PROVIDED INFORMATION -
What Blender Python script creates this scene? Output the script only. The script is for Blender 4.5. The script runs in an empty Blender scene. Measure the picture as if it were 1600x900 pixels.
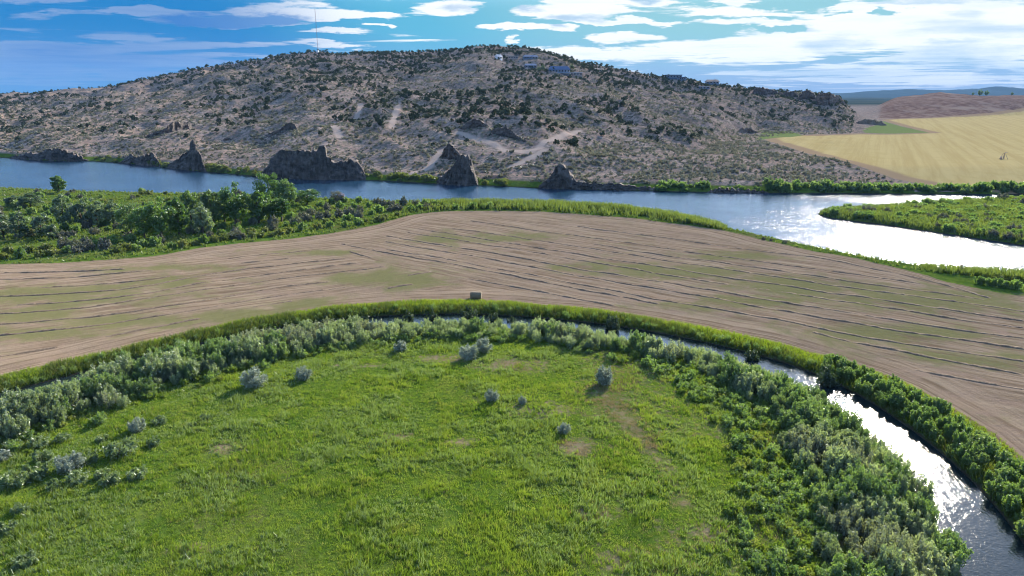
import bpy, math, random
import numpy as np

# ------------------------------------------------------------------ camera, world, sun, exposure
SC = bpy.context.scene
COL = SC.collection
PITCH = math.radians(16.0)
HC = 45.0
FPX = 1067.0
SUN_AZ = math.radians(31.0)      # clockwise from +Y (to the right)
SUN_EL = math.radians(27.0)

cam_d = bpy.data.cameras.new('camera')
cam_d.lens = 24.0
cam_d.sensor_width = 36.0
cam_d.clip_start = 0.5
cam_d.clip_end = 60000
cam = bpy.data.objects.new('camera', cam_d)
cam.location = (0, 0, HC)
cam.rotation_euler = (math.radians(90) - PITCH, 0, 0)
COL.objects.link(cam)
SC.camera = cam

SC.view_settings.view_transform = 'Standard'
SC.view_settings.look = 'None'
SC.view_settings.exposure = 1.5
SC.view_settings.gamma = 1.0
SC.view_settings.use_curve_mapping = False
cy = SC.cycles
cy.max_bounces = 7
cy.diffuse_bounces = 3
cy.glossy_bounces = 3
cy.transmission_bounces = 4
cy.transparent_max_bounces = 8
cy.volume_bounces = 0
cy.sample_clamp_indirect = 6.0
cy.sample_clamp_direct = 40.0
cy.use_denoising = True
cy.pixel_filter_type = 'BLACKMAN_HARRIS'
cy.filter_width = 1.05
cy.use_adaptive_sampling = True
cy.adaptive_threshold = 0.02


class NT:
    """small helper to write node trees"""
    def __init__(self, tree):
        self.t = tree
        tree.nodes.clear()

    def n(self, typ, ins=None, **kw):
        nd = self.t.nodes.new(typ)
        for k, v in kw.items():
            setattr(nd, k, v)
        if ins:
            for k, v in ins.items():
                self.set(nd, k, v)
        return nd

    def set(self, nd, k, v):
        s = nd.inputs[k]
        if isinstance(v, bpy.types.NodeSocket):
            self.t.links.new(v, s)
        elif isinstance(v, bpy.types.Node):
            self.t.links.new(v.outputs[0], s)
        else:
            if s.type == 'RGBA' and len(v) == 3:
                v = tuple(v) + (1.0,)
            s.default_value = v

    def math(self, op, a, b=0.0, c=0.0, clamp=False):
        nd = self.n('ShaderNodeMath', operation=op)
        nd.use_clamp = clamp
        self.set(nd, 0, a)
        self.set(nd, 1, b)
        if op in ('MULTIPLY_ADD', 'SMOOTH_MIN', 'SMOOTH_MAX', 'COMPARE', 'WRAP'):
            self.set(nd, 2, c)
        return nd.outputs[0]

    def ss(self, v, lo, hi, olo=0.0, ohi=1.0):
        nd = self.n('ShaderNodeMapRange', interpolation_type='SMOOTHSTEP')
        self.set(nd, 0, v)
        for i, q in ((1, lo), (2, hi), (3, olo), (4, ohi)):
            self.set(nd, i, q)
        return nd.outputs[0]

    def mix(self, f, a, b, blend='MIX'):
        nd = self.n('ShaderNodeMix', data_type='RGBA', blend_type=blend)
        nd.clamp_factor = True
        self.set(nd, 0, f)
        self.set(nd, 6, a)
        self.set(nd, 7, b)
        return nd.outputs[2]

    def noise(self, vec, scale, detail=4.0, rough=0.55, dist=0.0, dim='3D'):
        nd = self.n('ShaderNodeTexNoise', noise_dimensions=dim)
        if vec is not None:
            self.set(nd, 'Vector', vec)
        self.set(nd, 'Scale', scale)
        self.set(nd, 'Detail', detail)
        self.set(nd, 'Roughness', rough)
        self.set(nd, 'Distortion', dist)
        return nd.outputs[0]

    def attr(self, name):
        return self.n('ShaderNodeAttribute', attribute_name=name).outputs['Fac']

    def grain(self, vec, ang, sx, sy):
        """coordinates whose x runs along the compass direction ang"""
        nd = self.n('ShaderNodeMapping', vector_type='TEXTURE')
        self.set(nd, 0, vec)
        nd.inputs['Rotation'].default_value = (0, 0, ang)
        nd.inputs['Scale'].default_value = (1 / sx, 1 / sy, 1)
        return nd.outputs[0]

    def mapping(self, vec, rot=0.0, scale=(1, 1, 1), loc=(0, 0, 0)):
        nd = self.n('ShaderNodeMapping')
        self.set(nd, 0, vec)
        nd.inputs['Location'].default_value = loc
        nd.inputs['Rotation'].default_value = (0, 0, rot)
        nd.inputs['Scale'].default_value = scale
        return nd.outputs[0]


def srgb(r, g, b):
    f = lambda c: (c / 255 / 12.92) if c <= 10 else ((c / 255 + 0.055) / 1.055) ** 2.4
    return (f(r), f(g), f(b))


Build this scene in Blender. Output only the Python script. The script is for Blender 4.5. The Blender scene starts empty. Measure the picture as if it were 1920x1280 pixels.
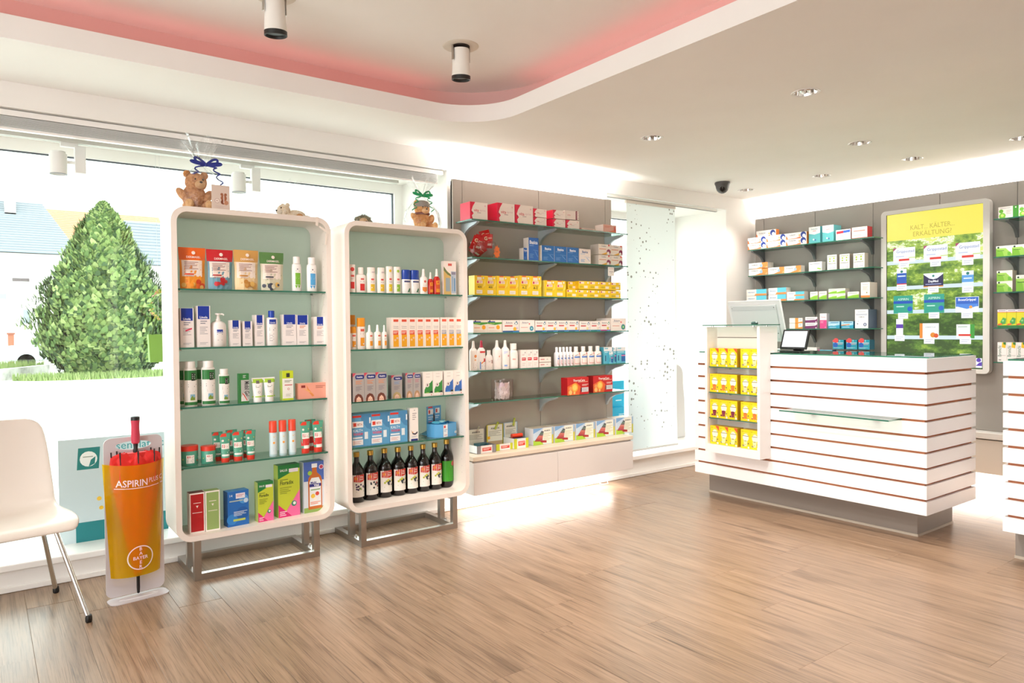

WHAT IS EXPECTED -
Restate the data above exactly, stripping out each image.

SOLUTION TO THE EXERCISE -
What Blender Python script creates this scene? Output the script only. The script is for Blender 4.5. The script runs in an empty Blender scene. Measure the picture as if it were 1600x900 pixels.
import bpy, math, random
import numpy as np

# ------------------------------------------------------------------ camera, world, sun, exposure
SC = bpy.context.scene
COL = SC.collection
PITCH = math.radians(16.0)
HC = 45.0
FPX = 1067.0
SUN_AZ = math.radians(31.0)      # clockwise from +Y (to the right)
SUN_EL = math.radians(27.0)

cam_d = bpy.data.cameras.new('camera')
cam_d.lens = 24.0
cam_d.sensor_width = 36.0
cam_d.clip_start = 0.5
cam_d.clip_end = 60000
cam = bpy.data.objects.new('camera', cam_d)
cam.location = (0, 0, HC)
cam.rotation_euler = (math.radians(90) - PITCH, 0, 0)
COL.objects.link(cam)
SC.camera = cam

SC.view_settings.view_transform = 'Standard'
SC.view_settings.look = 'None'
SC.view_settings.exposure = 1.5
SC.view_settings.gamma = 1.0
SC.view_settings.use_curve_mapping = False
cy = SC.cycles
cy.max_bounces = 7
cy.diffuse_bounces = 3
cy.glossy_bounces = 3
cy.transmission_bounces = 4
cy.transparent_max_bounces = 8
cy.volume_bounces = 0
cy.sample_clamp_indirect = 6.0
cy.sample_clamp_direct = 40.0
cy.use_denoising = True
cy.pixel_filter_type = 'BLACKMAN_HARRIS'
cy.filter_width = 1.05
cy.use_adaptive_sampling = True
cy.adaptive_threshold = 0.02


class NT:
    """small helper to write node trees"""
    def __init__(self, tree):
        self.t = tree
        tree.nodes.clear()

    def n(self, typ, ins=None, **kw):
        nd = self.t.nodes.new(typ)
        for k, v in kw.items():
            setattr(nd, k, v)
        if ins:
            for k, v in ins.items():
                self.set(nd, k, v)
        return nd

    def set(self, nd, k, v):
        s = nd.inputs[k]
        if isinstance(v, bpy.types.NodeSocket):
            self.t.links.new(v, s)
        elif isinstance(v, bpy.types.Node):
            self.t.links.new(v.outputs[0], s)
        else:
            if s.type == 'RGBA' and len(v) == 3:
                v = tuple(v) + (1.0,)
            s.default_value = v

    def math(self, op, a, b=0.0, c=0.0, clamp=False):
        nd = self.n('ShaderNodeMath', operation=op)
        nd.use_clamp = clamp
        self.set(nd, 0, a)
        self.set(nd, 1, b)
        if op in ('MULTIPLY_ADD', 'SMOOTH_MIN', 'SMOOTH_MAX', 'COMPARE', 'WRAP'):
            self.set(nd, 2, c)
        return nd.outputs[0]

    def ss(self, v, lo, hi, olo=0.0, ohi=1.0):
        nd = self.n('ShaderNodeMapRange', interpolation_type='SMOOTHSTEP')
        self.set(nd, 0, v)
        for i, q in ((1, lo), (2, hi), (3, olo), (4, ohi)):
            self.set(nd, i, q)
        return nd.outputs[0]

    def mix(self, f, a, b, blend='MIX'):
        nd = self.n('ShaderNodeMix', data_type='RGBA', blend_type=blend)
        nd.clamp_factor = True
        self.set(nd, 0, f)
        self.set(nd, 6, a)
        self.set(nd, 7, b)
        return nd.outputs[2]

    def noise(self, vec, scale, detail=4.0, rough=0.55, dist=0.0, dim='3D'):
        nd = self.n('ShaderNodeTexNoise', noise_dimensions=dim)
        if vec is not None:
            self.set(nd, 'Vector', vec)
        self.set(nd, 'Scale', scale)
        self.set(nd, 'Detail', detail)
        self.set(nd, 'Roughness', rough)
        self.set(nd, 'Distortion', dist)
        return nd.outputs[0]

    def attr(self, name):
        return self.n('ShaderNodeAttribute', attribute_name=name).outputs['Fac']

    def grain(self, vec, ang, sx, sy):
        """coordinates whose x runs along the compass direction ang"""
        nd = self.n('ShaderNodeMapping', vector_type='TEXTURE')
        self.set(nd, 0, vec)
        nd.inputs['Rotation'].default_value = (0, 0, ang)
        nd.inputs['Scale'].default_value = (1 / sx, 1 / sy, 1)
        return nd.outputs[0]

    def mapping(self, vec, rot=0.0, scale=(1, 1, 1), loc=(0, 0, 0)):
        nd = self.n('ShaderNodeMapping')
        self.set(nd, 0, vec)
        nd.inputs['Location'].default_value = loc
        nd.inputs['Rotation'].default_value = (0, 0, rot)
        nd.inputs['Scale'].default_value = scale
        return nd.outputs[0]


def srgb(r, g, b):
    f = lambda c: (c / 255 / 12.92) if c <= 10 else ((c / 255 + 0.055) / 1.055) ** 2.4
    return (f(r), f(g), f(b))


Build this scene in Blender. Output only the Python script. The script is for Blender 4.5. The Blender scene starts empty. Measure the picture as if it were 1920x1280 pixels.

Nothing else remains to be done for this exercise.